En un peu plus de dix ans le LTI Korea s’est montré d’une efficacité redoutable :
- 800 traductions financées sous forme de bourse dans une des trente et une langues gérées par l’agence; 311 textes pour le français, 700 en chinois. Ce sont les traducteurs ou éditeurs qui proposent les œuvres à traduire,
- Une communication auprès des éditeurs étrangers par l’intermédiaire d’une lettre trimestrielle,
- Des bourses pour financer des projets éditoriaux,
- Le financement des déplacements des auteurs lors de rencontres ou salons,
- Un concours de notes de lecture organisés chaque année dans 16 pays,
- Une académie pour former les traducteurs, 5 langues sont concernées : allemand, anglais, espagnol, français et russe.

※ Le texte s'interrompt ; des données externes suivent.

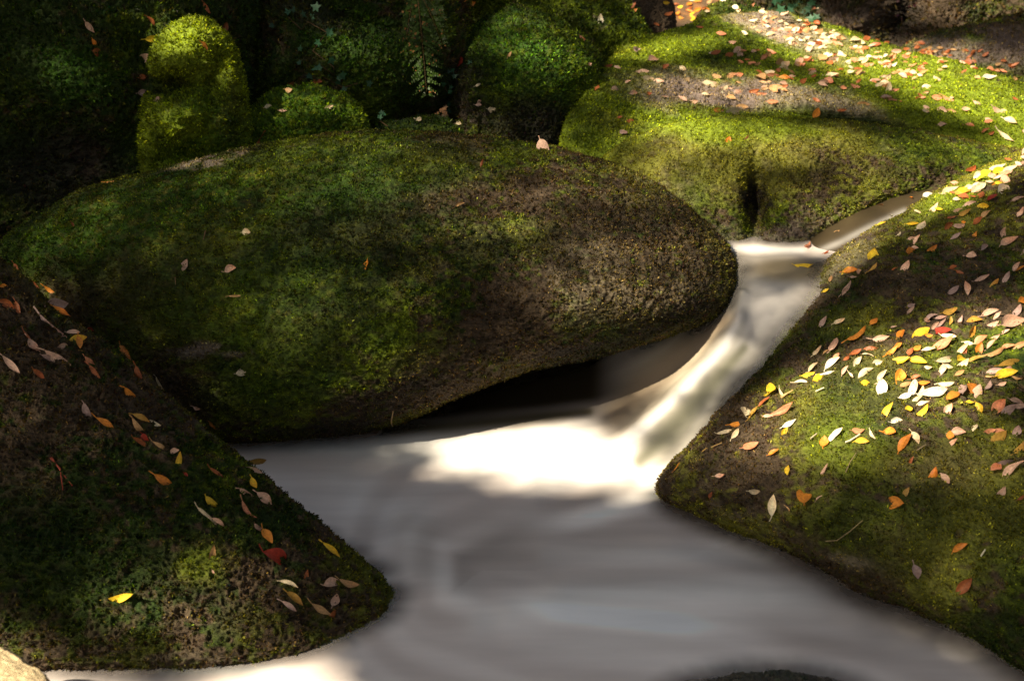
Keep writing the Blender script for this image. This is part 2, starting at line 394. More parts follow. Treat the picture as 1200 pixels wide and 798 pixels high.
boulder('mossy_boulder', [
    (288, 210, 5.3), (296, 60, 5.4), (320, -80, 5.6), (440, -160, 5.8), (560, -90, 5.8), (552, 0, 5.7), (546, 60, 5.6), (522, 112, 5.5), (470, 148, 5.4), (400, 190, 5.3)],
    (420, 30, 5.5), 0.4, 0.7, 'sloping mossy boulder draped with ivy and a fern beside the round boulder',
    colour(green=0.8, bright=0.35, brown=0.35, lichen=0.02, seed=101, warm=-0.45, spots=[(420, 60, 100, 50, 35, 'vivid', 0.7), (470, 100, 70, 30, 40, 'deep', 0.6), (360, 15, 80, 20, 20, 'dark', 0.7)]),
    e=0.8, amp=(0.06, 0.02, 0.008), nth=500, na=280, bumps=[(400, 20, 90, 14, 25, -0.12), (440, 75, 60, 40, 30, 0.08), (340, 60, 50, 50, 0, 0.05)])
boulder('mossy_rock', [
    (284, 185, 4.78), (290, 140, 4.8), (318, 110, 4.85), (360, 102, 4.88), (398, 108, 4.88), (420, 130, 4.86), (432, 160, 4.82), (410, 205, 4.75), (330, 215, 4.75)],
    (358, 155, 4.82), 0.12, 0.25, 'low rounded rock with bright green moss tucked between the sloping and tilted boulders',
    colour(green=1, bright=0.6, brown=0.1, lichen=0, seed=107, warm=-0.4, spots=[(355, 140, 90, 50, 0, 'vivid', 0.8)]),
    e=0.9, amp=(0.03, 0.012, 0.006), nth=360, na=200, bumps=[(330, 122, 30, 6, -20, -0.03), (385, 140, 50, 16, -10, 0.03)])
boulder('mossy_rock', [
    (424, 178, 4.9), (440, 152, 4.95), (480, 140, 5.0), (520, 140, 5.0), (545, 160, 4.98), (560, 200, 4.9), (480, 215, 4.85)],
    (488, 175, 4.92), 0.08, 0.2, 'small dark mossy rock wedged low beneath the fern',
    colour(green=1, bright=0.2, brown=0.4, lichen=0, seed=113, warm=-0.45), e=0.9, amp=(0.02, 0.01, 0.005), nth=260, na=140)
boulder('mossy_boulder', [
    (530, 130, 5.5), (528, 85, 5.55), (543, 52, 5.6), (572, 26, 5.65), (610, 11, 5.7), (645, 20, 5.7), (682, 46, 5.65), (706, 68, 5.6), (700, 110, 5.5),
    (680, 155, 5.4), (660, 200, 5.3), (600, 215, 5.3), (545, 195, 5.35)], (612, 110, 5.5), 0.36, 0.5,
    'round boulder with a green moss cap standing in the dark hollow at top centre',
    colour(green=0.9, bright=0.5, brown=0.3, lichen=0, seed=119, warm=-0.3, spots=[(625, 150, 90, 40, 0, 'dark', 0.85), (540, 110, 25, 60, 0, 'dark', 0.7), (620, 60, 90, 55, 20, 'vivid', 0.75), (650, 90, 40, 30, 40, 'green', 0.8)]),
    e=0.85, amp=(0.05, 0.016, 0.007), nth=460, na=260, bumps=[(645, 42, 45, 5, 35, -0.04), (610, 60, 60, 40, 0, 0.05)])
boulder('mossy_boulder', [
    (540, -20, 7.0), (556, 12, 7.0), (600, 90, 6.9), (700, 90, 6.8), (766, 66, 6.8), (758, 36, 6.9), (738, 8, 7.0), (700, -30, 7.1), (620, -60, 7.2)],
    (650, 15, 6.9), 0.35, 0.5, 'green mossy boulder with pale lichen spots behind the round boulder',
    colour(green=0.9, bright=0.5, brown=0.3, lichen=0.15, seed=127, warm=-0.45, spots=[(702, 24, 6, 9, 0, 'lichen', 1.0), (670, 20, 6, 4, 0, 'lichen', 0.7)]), e=0.9, amp=(0.05, 0.016, 0.008), nth=400, na=200)
boulder('dark_rock', [
    (735, -30, 7.6), (760, -50, 7.6), (784, -10, 7.6), (792, 30, 7.5), (782, 60, 7.4), (755, 60, 7.4), (742, 20, 7.5)], (764, 10, 7.5), 0.2, 0.3,
    'small dark mossless rock standing behind the left shoulder of the sunlit slab', colour(bright=0.1, brown=0.8, lichen=0, seed=131), cat='rock', amp=(0.03, 0.01, 0.005), nth=200, na=120)
boulder('mossy_rock', [
    (812, 46, 6.75), (826, 18, 6.8), (852, 5, 6.85), (880, 10, 6.85), (902, 28, 6.8), (880, 60, 6.7)], (855, 30, 6.8), 0.12, 0.3,
    'small olive moss mound on the crest of the sunlit slab', colour(bright=0.4, brown=0.3, lichen=0, seed=137), cat='rock', amp=(0.03, 0.015, 0.006), nth=260, na=140)
boulder('rock_wall', [
    (860, 40, 9.2), (870, -60, 9.4), (950, -140, 9.5), (1300, -160, 9.5), (1500, -40, 9.4), (1480, 120, 9.1), (1200, 110, 9.0), (1050, 95, 9.0), (950, 70, 9.1)],
    (1150, 0, 9.2), 0.5, 0.8, 'shaded grey brown rock wall rising behind the sunlit slab at top right',
    colour(green=0.4, bright=0.1, brown=0.75, lichen=0.03, seed=139, spots=[(1010, 25, 50, 26, 0, 'rock', 0.3), (1120, 15, 60, 20, 0, 'brown', 0.5), (930, 25, 40, 40, 0, 'deep', 0.8), (1060, 30, 30, 40, 0, 'dark', 0.8)]),
    cat='rock', amp=(0.15, 0.05, 0.02), nth=400, na=200, kindfreq=1.5, bumps=[(1050, 30, 30, 50, 30, -0.3), (920, 20, 30, 60, 0, -0.3)])
boulder('leafy_boulder', [
    (1020, 90, 7.6), (1060, 58, 7.7), (1110, 40, 7.8), (1160, 30, 7.8), (1200, 22, 7.8), (1330, 20, 7.8), (1420, 90, 7.6), (1300, 170, 7.3), (1120, 130, 7.4)],
    (1200, 85, 7.6), 0.25, 0.6, 'bare pinkish grey boulder scattered with leaf litter at the right edge',
    colour(green=0.4, bright=0.4, brown=0.6, lichen=0.1, seed=149, spots=[(1150, 60, 110, 26, 0, 'rock', 0.7), (1170, 95, 60, 16, 20, 'green', 0.9), (1065, 62, 40, 18, -30, 'green', 1.0)]),
    amp=(0.06, 0.02, 0.008), nth=400, na=200)
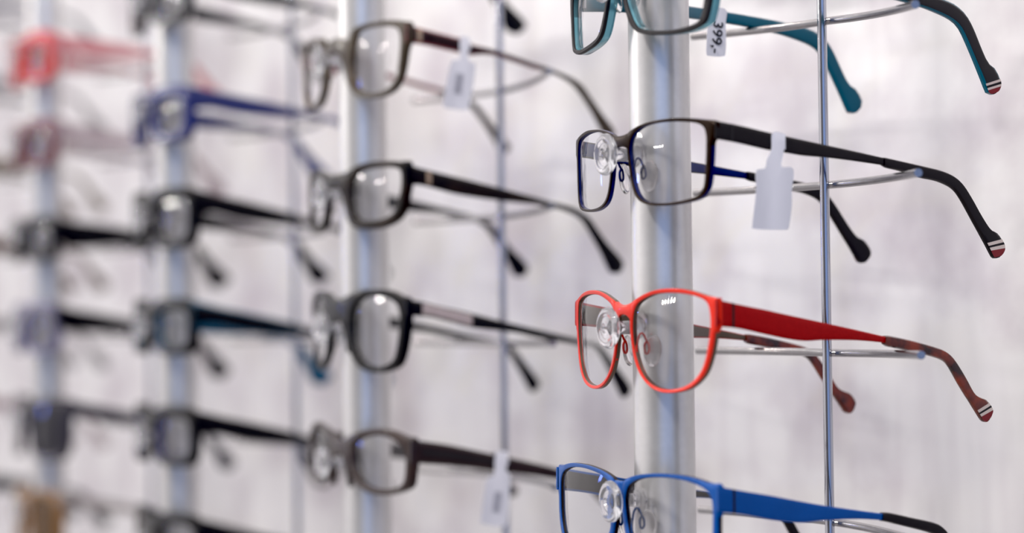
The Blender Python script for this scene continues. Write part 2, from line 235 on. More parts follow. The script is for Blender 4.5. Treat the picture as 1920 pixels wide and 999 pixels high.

Et c’est bien cette aide du gouvernement qui a fait émerger à travers le monde une littérature coréenne de qualité. Prochaine étape selon Kim Seong-kon, le président de l’agence nommé l’an passé, s’adresser directement aux critiques et aux universitaires : « Nous ne pouvons pas nous contenter de juste traduire et publier à l’étranger, les recensions des critiques et des universitaires étrangers sont extrêmement importantes ». Cela passe d’abord par la créations de listes de contact, de la romanisation des noms d’auteurs et ensuite des actions de communication. Dans ce but l’agence a vu une augmentation de son budget qui est passé à 4,5 millions d’euros pour 2012.
Serge Safran (d’abord chez Zulma et ensuite avec sa propre maison d’édition), les éditions Philippe Picquier et depuis récemment Gingko éditeur, en s’inscrivant dans la logique de publication du LTI Korea, sont, d’une certaine façon, le véritable bras armé en France du soft power coréen, qui pour le coup, s’orchestre depuis Séoul.